Beginning with the first line of the entries below, quote each line until you reach and include the line with "brt = building(1, 'shaded".

* begin *

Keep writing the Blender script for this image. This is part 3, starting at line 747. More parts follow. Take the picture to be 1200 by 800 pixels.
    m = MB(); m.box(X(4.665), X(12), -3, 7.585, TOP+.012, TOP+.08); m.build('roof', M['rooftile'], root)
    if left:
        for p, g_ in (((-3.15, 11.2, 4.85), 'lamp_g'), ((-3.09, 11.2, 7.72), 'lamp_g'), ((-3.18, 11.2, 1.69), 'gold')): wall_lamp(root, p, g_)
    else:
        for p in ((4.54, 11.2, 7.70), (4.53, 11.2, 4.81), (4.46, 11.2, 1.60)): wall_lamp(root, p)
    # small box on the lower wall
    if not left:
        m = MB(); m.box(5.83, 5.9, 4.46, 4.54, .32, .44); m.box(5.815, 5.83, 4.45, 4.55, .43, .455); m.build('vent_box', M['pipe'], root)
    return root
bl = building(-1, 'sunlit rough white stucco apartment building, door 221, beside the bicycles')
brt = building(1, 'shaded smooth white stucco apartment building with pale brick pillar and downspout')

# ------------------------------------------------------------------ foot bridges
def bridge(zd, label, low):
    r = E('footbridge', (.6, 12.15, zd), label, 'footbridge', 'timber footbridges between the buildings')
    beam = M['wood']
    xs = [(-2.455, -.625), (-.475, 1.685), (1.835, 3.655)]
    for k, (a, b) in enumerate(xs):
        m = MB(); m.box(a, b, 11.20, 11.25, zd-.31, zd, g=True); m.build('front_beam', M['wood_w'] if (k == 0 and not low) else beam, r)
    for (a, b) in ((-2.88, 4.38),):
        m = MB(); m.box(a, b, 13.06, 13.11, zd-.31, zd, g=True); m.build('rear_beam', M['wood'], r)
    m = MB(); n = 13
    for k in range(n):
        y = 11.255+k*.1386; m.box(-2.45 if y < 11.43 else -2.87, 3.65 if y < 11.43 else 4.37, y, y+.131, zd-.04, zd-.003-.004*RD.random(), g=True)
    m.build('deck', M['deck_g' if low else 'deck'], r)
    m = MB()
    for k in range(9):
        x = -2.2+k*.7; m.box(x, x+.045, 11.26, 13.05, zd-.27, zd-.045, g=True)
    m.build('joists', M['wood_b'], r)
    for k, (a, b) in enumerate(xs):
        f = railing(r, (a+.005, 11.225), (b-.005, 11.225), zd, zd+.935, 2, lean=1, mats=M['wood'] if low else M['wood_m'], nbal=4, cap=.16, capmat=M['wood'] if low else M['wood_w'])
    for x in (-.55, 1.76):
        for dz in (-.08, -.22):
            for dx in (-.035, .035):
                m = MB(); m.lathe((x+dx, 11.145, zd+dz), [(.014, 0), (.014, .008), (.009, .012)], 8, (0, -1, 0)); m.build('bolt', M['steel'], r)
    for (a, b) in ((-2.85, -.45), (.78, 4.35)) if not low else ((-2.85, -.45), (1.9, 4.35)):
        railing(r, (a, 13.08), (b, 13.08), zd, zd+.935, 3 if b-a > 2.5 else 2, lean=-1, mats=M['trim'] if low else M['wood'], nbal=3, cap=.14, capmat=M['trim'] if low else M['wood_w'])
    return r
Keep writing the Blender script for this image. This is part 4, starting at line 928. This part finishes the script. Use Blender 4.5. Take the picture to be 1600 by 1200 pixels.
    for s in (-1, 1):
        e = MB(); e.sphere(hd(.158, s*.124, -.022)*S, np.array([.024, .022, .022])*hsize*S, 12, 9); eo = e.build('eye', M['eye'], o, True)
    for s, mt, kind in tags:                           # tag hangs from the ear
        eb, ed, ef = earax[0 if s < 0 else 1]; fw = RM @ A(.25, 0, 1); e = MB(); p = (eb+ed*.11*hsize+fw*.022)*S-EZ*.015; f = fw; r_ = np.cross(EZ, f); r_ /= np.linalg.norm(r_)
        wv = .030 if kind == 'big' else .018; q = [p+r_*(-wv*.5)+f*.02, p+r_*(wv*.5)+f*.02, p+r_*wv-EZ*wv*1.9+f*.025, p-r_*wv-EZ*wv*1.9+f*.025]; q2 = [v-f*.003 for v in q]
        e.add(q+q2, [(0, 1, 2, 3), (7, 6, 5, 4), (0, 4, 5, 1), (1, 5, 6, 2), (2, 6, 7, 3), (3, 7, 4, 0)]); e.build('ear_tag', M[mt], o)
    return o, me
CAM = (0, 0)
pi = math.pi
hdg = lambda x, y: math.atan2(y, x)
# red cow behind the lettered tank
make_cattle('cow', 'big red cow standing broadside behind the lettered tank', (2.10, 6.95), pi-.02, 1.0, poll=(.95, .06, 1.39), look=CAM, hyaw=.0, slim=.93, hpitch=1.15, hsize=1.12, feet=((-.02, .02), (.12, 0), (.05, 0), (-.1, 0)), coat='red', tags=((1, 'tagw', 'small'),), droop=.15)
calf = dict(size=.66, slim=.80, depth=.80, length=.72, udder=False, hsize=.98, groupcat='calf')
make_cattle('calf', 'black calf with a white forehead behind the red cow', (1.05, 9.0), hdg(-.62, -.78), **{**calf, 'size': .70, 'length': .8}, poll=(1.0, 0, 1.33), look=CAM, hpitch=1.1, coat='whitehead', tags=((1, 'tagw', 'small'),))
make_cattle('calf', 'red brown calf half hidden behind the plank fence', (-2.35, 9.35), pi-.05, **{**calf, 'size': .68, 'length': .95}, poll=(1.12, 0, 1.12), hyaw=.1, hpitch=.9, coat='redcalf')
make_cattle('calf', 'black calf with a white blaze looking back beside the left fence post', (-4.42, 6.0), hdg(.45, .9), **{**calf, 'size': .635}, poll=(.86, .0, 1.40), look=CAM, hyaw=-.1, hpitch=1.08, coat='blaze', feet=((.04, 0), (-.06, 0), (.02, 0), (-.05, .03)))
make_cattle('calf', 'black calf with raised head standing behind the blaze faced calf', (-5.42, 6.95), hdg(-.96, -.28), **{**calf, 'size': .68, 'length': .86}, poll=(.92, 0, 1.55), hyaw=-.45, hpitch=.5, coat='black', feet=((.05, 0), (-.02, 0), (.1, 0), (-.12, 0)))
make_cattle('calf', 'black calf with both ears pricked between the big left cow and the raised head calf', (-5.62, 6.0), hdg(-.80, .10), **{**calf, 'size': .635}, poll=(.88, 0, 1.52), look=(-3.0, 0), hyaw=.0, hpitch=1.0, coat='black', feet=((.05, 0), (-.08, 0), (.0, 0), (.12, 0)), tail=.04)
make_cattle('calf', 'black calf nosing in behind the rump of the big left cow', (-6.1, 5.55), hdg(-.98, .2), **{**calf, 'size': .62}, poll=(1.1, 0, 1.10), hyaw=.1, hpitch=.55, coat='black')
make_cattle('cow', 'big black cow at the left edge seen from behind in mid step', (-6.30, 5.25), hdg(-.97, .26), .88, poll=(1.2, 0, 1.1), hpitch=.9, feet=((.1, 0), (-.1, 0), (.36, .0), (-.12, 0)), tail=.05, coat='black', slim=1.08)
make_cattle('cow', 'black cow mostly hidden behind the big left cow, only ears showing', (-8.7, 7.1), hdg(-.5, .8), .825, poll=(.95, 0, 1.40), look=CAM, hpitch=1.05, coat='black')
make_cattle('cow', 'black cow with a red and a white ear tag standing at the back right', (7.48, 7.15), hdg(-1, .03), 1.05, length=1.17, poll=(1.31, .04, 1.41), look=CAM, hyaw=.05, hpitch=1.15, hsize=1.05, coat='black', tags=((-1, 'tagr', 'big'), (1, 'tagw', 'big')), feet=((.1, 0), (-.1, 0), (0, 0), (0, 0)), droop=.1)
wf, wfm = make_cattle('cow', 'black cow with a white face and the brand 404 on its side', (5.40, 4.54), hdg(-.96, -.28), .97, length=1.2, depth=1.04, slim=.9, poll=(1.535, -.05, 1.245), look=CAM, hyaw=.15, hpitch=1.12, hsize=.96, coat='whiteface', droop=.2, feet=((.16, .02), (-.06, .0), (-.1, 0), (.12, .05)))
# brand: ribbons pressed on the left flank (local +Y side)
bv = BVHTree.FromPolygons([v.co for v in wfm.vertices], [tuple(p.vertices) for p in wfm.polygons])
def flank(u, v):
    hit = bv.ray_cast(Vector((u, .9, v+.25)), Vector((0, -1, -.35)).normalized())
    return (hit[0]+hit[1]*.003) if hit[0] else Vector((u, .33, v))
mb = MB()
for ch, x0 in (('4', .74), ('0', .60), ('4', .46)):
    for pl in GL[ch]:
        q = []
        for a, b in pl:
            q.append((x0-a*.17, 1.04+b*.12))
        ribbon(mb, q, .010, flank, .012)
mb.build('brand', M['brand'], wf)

* end *

**EXERCISE OUTPUT**
Keep writing the Blender script for this image. This is part 3, starting at line 747. More parts follow. Take the picture to be 1200 by 800 pixels.
    m = MB(); m.box(X(4.665), X(12), -3, 7.585, TOP+.012, TOP+.08); m.build('roof', M['rooftile'], root)
    if left:
        for p, g_ in (((-3.15, 11.2, 4.85), 'lamp_g'), ((-3.09, 11.2, 7.72), 'lamp_g'), ((-3.18, 11.2, 1.69), 'gold')): wall_lamp(root, p, g_)
    else:
        for p in ((4.54, 11.2, 7.70), (4.53, 11.2, 4.81), (4.46, 11.2, 1.60)): wall_lamp(root, p)
    # small box on the lower wall
    if not left:
        m = MB(); m.box(5.83, 5.9, 4.46, 4.54, .32, .44); m.box(5.815, 5.83, 4.45, 4.55, .43, .455); m.build('vent_box', M['pipe'], root)
    return root
bl = building(-1, 'sunlit rough white stucco apartment building, door 221, beside the bicycles')
brt = building(1, 'shaded smooth white stucco apartment building with pale brick pillar and downspout')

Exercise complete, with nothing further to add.